According to the government, more products are expected to be included in the NK by 2023, but Gupta also expressed doubts about this.

“In addition to the potential problems we mentioned [likely needing time] to be solved, we do feel that introducing NKs for the rest of the goods within just one year may be too rushed,”​ he said.

“[Before that], we do recommend that a business survey be done after implementation to improve understanding on how the system is working in the field first.”

False sense of confidence

The CIPS researchers also expressed concern over the potential far-reaching consequences of rushing the process and working with poorly-obtained data, which could lead to a ‘false sense of confidence’​ that could very well negatively impact the national economy.

“Working with bad data is in fact even worse than working with no data – it would give users a false sense of confidence, thinking that they know something that is going on with a certain commodity but actually not knowing anything and then making decisions,”​ CIPS Associate Researcher Donny Pasaribu said.

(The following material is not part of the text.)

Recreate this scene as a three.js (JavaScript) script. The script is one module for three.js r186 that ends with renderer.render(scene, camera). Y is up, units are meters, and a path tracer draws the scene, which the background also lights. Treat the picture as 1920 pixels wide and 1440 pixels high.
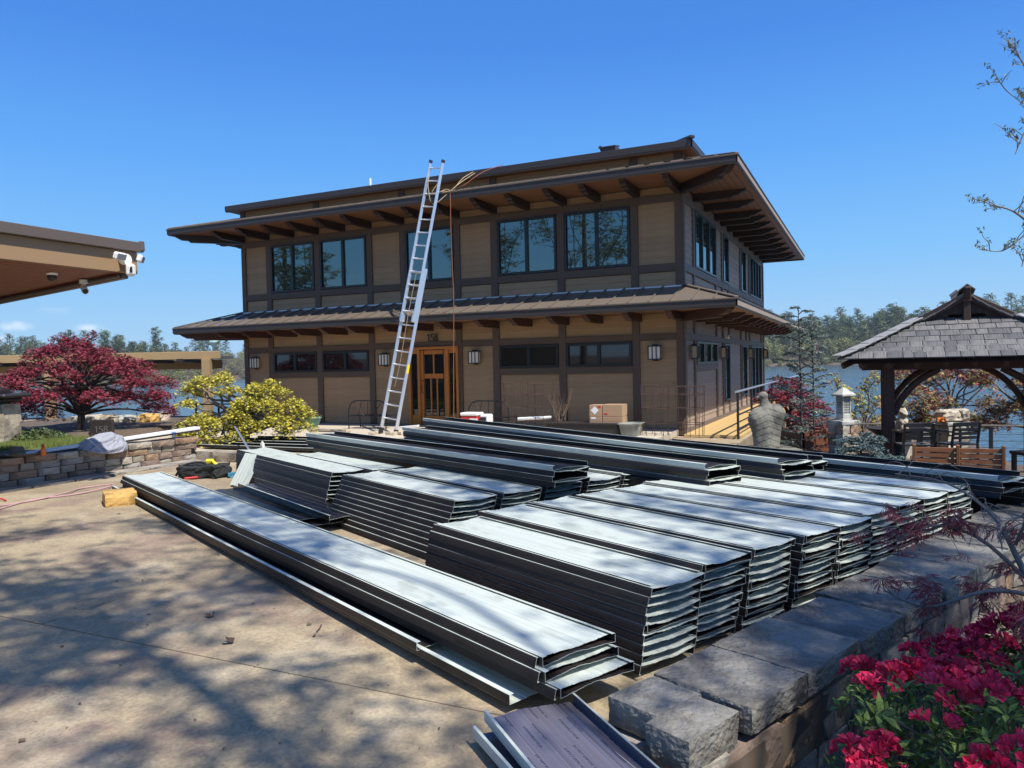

“So very definitely, better efforts are needed to get better data [as well as to] ensure ministries are talking to each other and working together – we have seen past instance [of different ministries issuing contrasting rules] so there is the worry of how the management of this NK will take place under just one system if there is no alignment.”

In addition to these concerns, the overall report also suggested removing the quota system as the better move compared to attempting to fine-tune how to set these quotas.

“Eliminating quota permits would eliminate their potential to aid corruption. Eliminating the entire permit system would streamline the process more effectively than cutting some of the existing red tape,”​ said the authors.

“Freer trade ensure access to inputs at the world market price, which enables better information for firms and competitiveness for Indonesian manufacturing industries.”

A presidential regulation is expected to bring NK into effect some time this year.